L’auteur accorde aussi une large place à l’usage de la langue. Il affirme, avec raison, à l’appui de sa thèse, que « c’est moins la langue que son usage par l’artiste qui exprime l’esprit d’une langue donnée. Le texte littéraire exprime fondamentalement un usage de la langue, usage qui est porteur de sens et que la traduction doit transmettre » (p. 102). Il va de soi que cet exercice délicat exige une forte capacité de lecture. Pour illustrer l’importance de la lecture, l’auteur utilise magnifiquement la métaphore d’une partition musicale qui comporte des notes, certes, mais aussi des tempi et des indications d’expressions à rendre. Le bon interprète sait déchiffrer tout cela de manière à recréer l’oeuvre musicale. C’est par lui que la musique devient possible. Interpréter c’est recréer, ce n’est pas reproduire à l’identique. Privé de la lyre d’Apollon, Hermès est condamné à ne jouer que les notes. Et l’auteur a bien vu « qu’il n’y a pas qu’un seul original donnant naissance à plusieurs traductions, car l’original est lui-même une hypothèse de sens. Il y a de facto autant d’originaux qu’il peut y avoir de traductions possibles » (p. 113). Le texte littéraire n’est pas clos, mais ouvert, ce qui le distingue du texte pragmatique. Une théorie de la traduction sera donc une théorie de la lecture poétique d’un texte littéraire. C’est la littéralité du message qui fait d’Hermès le dieu des menteurs. Apollon sait que l’unité de sens du langage ce n’est pas le mot, mais le langage lui-même et il en tire une grande liberté. En somme, « le traducteur doit sacrifier à Apollon, non à Hermès » (p. 155).

Ce n’est pas tous les jours que l’on publie un traité sur la traduction.

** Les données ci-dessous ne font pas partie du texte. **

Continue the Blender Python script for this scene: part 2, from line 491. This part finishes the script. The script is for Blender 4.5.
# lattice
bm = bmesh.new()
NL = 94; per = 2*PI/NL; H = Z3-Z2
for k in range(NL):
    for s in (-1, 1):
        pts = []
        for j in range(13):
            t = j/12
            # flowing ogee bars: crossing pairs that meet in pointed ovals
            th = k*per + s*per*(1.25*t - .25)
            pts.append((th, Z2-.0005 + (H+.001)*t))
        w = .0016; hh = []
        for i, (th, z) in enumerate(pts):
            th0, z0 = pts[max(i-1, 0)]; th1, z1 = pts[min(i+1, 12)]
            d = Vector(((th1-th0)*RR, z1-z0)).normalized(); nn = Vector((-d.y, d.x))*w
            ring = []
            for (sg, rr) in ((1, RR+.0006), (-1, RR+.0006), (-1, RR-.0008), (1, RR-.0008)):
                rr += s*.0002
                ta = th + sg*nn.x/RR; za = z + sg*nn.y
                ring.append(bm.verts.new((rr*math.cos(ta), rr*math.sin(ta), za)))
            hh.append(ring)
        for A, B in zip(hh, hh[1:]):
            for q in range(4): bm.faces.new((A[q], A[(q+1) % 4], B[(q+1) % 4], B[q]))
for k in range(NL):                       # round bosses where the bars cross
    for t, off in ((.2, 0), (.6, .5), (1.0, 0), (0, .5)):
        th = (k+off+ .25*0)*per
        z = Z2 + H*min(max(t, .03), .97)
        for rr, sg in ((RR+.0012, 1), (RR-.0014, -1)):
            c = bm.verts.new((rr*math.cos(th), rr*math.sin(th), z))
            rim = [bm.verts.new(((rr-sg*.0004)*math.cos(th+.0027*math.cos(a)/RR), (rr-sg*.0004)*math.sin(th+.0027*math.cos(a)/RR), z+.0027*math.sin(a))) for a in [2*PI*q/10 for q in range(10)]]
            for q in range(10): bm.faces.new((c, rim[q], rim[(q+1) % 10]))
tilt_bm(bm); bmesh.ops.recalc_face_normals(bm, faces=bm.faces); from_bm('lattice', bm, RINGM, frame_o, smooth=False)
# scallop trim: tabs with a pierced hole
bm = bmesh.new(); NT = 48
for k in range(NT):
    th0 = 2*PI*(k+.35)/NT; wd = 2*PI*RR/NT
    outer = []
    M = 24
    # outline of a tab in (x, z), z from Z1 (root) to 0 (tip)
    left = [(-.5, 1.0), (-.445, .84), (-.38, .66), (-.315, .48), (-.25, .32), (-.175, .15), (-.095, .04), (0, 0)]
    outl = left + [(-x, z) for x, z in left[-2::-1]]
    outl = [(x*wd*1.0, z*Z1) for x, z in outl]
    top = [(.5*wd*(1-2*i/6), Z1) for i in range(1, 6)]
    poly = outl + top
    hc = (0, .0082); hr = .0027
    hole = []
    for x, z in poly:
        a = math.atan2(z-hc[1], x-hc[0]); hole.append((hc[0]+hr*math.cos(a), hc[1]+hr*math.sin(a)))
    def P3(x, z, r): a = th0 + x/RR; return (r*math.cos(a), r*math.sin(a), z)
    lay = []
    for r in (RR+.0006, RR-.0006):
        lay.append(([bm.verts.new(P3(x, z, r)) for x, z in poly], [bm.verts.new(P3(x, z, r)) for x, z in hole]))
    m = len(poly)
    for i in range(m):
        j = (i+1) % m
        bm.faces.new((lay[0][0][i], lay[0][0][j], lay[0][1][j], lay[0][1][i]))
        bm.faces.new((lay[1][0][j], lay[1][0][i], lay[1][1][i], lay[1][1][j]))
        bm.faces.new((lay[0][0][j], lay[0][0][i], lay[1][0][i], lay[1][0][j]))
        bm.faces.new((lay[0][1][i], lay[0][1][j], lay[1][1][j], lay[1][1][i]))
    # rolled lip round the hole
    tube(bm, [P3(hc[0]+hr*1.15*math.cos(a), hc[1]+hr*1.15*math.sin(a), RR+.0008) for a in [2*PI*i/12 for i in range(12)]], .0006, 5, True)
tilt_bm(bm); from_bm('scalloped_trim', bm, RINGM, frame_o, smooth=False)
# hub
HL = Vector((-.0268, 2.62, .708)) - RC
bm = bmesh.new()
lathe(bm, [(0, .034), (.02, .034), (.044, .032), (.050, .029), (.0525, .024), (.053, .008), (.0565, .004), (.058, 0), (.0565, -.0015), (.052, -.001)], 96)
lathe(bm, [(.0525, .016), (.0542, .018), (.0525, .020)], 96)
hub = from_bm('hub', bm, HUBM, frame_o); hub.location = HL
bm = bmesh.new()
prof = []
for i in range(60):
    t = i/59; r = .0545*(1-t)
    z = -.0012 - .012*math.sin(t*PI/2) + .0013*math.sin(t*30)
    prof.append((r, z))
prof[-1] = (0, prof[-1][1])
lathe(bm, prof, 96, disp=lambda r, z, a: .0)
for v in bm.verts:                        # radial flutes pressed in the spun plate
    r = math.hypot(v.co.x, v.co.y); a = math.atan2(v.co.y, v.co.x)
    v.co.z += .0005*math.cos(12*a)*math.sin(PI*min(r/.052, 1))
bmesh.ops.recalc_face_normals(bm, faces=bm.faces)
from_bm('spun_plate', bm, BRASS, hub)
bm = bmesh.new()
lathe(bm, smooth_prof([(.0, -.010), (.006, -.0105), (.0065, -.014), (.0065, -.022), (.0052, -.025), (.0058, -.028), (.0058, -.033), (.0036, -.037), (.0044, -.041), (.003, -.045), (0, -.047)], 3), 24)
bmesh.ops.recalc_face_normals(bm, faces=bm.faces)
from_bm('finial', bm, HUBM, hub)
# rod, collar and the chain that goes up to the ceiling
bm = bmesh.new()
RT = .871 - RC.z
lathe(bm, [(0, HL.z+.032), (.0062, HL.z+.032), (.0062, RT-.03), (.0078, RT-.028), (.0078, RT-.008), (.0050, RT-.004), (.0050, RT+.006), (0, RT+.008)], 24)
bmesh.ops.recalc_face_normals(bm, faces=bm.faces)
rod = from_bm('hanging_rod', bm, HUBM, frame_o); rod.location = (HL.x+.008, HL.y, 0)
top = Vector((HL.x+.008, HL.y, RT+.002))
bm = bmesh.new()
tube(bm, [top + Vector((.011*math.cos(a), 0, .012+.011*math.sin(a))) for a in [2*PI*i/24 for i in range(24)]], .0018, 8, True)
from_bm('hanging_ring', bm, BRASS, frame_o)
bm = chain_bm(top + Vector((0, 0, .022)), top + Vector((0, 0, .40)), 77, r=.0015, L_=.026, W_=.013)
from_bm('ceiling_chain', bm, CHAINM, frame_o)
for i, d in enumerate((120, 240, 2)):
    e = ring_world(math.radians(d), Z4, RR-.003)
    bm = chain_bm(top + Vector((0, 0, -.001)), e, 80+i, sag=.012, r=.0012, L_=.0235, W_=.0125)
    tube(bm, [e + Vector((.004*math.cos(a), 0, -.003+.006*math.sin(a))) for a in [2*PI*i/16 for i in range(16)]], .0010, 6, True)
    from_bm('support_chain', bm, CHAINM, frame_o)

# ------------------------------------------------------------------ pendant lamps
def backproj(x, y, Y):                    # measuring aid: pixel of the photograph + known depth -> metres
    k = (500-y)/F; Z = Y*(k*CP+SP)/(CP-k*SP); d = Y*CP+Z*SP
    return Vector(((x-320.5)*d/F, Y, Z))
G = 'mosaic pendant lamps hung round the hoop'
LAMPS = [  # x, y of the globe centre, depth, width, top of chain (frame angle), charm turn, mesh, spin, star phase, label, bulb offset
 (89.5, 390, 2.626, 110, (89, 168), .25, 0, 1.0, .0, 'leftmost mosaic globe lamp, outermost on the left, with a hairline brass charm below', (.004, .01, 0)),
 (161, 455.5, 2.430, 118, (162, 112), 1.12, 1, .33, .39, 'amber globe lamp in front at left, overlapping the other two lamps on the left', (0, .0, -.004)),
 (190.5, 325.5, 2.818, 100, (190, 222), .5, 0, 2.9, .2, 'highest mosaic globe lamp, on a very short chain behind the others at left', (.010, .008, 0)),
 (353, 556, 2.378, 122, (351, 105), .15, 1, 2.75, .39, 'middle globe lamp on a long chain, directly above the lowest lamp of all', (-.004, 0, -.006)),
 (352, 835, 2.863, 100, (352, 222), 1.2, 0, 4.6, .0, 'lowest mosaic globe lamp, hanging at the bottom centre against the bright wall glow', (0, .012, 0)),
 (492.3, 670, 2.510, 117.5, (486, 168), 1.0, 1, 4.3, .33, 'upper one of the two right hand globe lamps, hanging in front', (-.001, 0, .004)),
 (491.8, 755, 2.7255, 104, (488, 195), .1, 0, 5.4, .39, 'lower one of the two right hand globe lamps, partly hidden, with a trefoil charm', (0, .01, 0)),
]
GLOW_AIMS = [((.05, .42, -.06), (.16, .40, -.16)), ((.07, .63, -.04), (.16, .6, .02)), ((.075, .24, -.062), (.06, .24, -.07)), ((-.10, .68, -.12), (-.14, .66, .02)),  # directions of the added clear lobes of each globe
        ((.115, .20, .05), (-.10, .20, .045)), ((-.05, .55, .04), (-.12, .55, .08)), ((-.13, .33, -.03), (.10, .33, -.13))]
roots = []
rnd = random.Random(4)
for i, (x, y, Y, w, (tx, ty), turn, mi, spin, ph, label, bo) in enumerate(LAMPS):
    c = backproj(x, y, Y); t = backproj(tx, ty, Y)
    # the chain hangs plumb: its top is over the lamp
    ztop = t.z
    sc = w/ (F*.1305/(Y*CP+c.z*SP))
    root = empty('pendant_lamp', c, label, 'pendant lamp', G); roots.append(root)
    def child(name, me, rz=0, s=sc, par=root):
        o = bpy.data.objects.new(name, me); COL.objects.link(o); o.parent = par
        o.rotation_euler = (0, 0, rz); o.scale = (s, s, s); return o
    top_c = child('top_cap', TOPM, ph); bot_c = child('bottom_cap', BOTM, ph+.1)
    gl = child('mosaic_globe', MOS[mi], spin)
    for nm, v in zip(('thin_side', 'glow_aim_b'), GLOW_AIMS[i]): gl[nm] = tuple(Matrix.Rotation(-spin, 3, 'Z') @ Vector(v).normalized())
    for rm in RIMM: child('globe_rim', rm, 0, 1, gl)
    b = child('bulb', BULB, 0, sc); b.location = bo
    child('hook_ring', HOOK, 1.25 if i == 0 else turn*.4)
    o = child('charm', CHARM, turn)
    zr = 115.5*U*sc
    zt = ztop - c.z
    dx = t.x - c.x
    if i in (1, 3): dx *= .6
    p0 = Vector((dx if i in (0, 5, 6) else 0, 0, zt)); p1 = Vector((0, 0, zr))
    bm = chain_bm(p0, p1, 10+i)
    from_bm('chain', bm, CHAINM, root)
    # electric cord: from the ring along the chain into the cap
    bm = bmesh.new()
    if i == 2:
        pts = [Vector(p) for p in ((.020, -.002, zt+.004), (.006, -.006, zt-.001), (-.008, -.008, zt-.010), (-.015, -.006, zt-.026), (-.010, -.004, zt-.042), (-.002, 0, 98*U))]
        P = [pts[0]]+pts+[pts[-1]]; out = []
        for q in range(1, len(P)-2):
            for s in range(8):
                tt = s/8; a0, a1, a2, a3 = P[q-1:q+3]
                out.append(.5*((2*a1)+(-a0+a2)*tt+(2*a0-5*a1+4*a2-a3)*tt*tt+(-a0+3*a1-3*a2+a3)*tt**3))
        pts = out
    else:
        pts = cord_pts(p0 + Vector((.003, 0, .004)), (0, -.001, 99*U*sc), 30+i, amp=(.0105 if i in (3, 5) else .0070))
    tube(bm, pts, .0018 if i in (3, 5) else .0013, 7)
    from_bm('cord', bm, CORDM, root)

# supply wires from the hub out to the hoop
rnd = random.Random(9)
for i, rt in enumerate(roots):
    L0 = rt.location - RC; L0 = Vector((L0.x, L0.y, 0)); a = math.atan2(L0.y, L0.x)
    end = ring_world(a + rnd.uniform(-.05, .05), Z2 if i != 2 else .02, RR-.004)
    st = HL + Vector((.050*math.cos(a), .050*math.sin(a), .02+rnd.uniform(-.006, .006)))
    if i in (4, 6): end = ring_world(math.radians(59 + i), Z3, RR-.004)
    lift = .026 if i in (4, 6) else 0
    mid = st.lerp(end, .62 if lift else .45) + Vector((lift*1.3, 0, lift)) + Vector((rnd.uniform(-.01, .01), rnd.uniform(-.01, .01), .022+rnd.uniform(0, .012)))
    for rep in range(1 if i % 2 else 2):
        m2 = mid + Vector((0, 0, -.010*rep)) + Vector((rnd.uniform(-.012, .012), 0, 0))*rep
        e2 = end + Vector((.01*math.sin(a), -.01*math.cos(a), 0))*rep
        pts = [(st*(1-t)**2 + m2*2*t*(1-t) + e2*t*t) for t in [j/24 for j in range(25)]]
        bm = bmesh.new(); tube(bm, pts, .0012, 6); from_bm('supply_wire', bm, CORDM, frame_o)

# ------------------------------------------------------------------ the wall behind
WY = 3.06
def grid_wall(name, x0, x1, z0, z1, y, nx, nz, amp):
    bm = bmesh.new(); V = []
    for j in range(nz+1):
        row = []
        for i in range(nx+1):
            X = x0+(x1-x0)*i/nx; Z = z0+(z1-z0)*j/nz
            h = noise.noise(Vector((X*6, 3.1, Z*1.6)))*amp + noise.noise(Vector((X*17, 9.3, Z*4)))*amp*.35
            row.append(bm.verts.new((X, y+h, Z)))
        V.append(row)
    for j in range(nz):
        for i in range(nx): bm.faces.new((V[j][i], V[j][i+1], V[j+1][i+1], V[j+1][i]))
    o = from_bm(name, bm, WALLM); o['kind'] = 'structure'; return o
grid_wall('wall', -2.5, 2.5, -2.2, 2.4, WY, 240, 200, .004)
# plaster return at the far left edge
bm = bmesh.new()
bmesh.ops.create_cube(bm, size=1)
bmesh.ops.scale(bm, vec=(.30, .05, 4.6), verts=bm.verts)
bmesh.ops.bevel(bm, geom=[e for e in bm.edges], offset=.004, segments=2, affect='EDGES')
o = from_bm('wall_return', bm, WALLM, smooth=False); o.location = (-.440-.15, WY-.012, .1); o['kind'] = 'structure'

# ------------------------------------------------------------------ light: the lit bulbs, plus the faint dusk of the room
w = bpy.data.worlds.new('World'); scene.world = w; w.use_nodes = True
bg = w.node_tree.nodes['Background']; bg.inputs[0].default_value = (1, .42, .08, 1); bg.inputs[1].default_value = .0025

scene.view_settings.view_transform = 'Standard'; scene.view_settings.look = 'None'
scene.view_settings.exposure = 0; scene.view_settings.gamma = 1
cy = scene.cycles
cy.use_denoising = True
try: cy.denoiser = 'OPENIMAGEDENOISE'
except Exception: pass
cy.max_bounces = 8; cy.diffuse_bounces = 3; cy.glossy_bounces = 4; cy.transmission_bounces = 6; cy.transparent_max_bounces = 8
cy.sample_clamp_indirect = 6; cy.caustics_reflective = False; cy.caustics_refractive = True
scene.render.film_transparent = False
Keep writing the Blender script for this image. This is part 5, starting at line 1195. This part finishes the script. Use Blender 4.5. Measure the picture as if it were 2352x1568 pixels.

Cette défense et illustration de la manière de tenir un discours sur la traduction, d’une cohérence exemplaire, va, de surcroît, à contre-courant de bon nombre d’idées reçues qui circulent en traductologie. « Ses regards philosophiques sur la traduction » subiront fatalement l’épreuve de la critique. Il aura fallu une certaine dose de courage à l’auteur pour oser afficher ses convictions. Ses prises de position déclencheront très certainement un débat qui, je l’espère, sera enrichissant et passionnant. Le présent compte rendu ne donne qu’un faible aperçu de la richesse des idées originales que renferme Le complexe d’Hermès. Cette contribution majeure aux études sur la traduction mérite un large rayonnement, ne serait-ce que pour les traits incisifs de son analyse.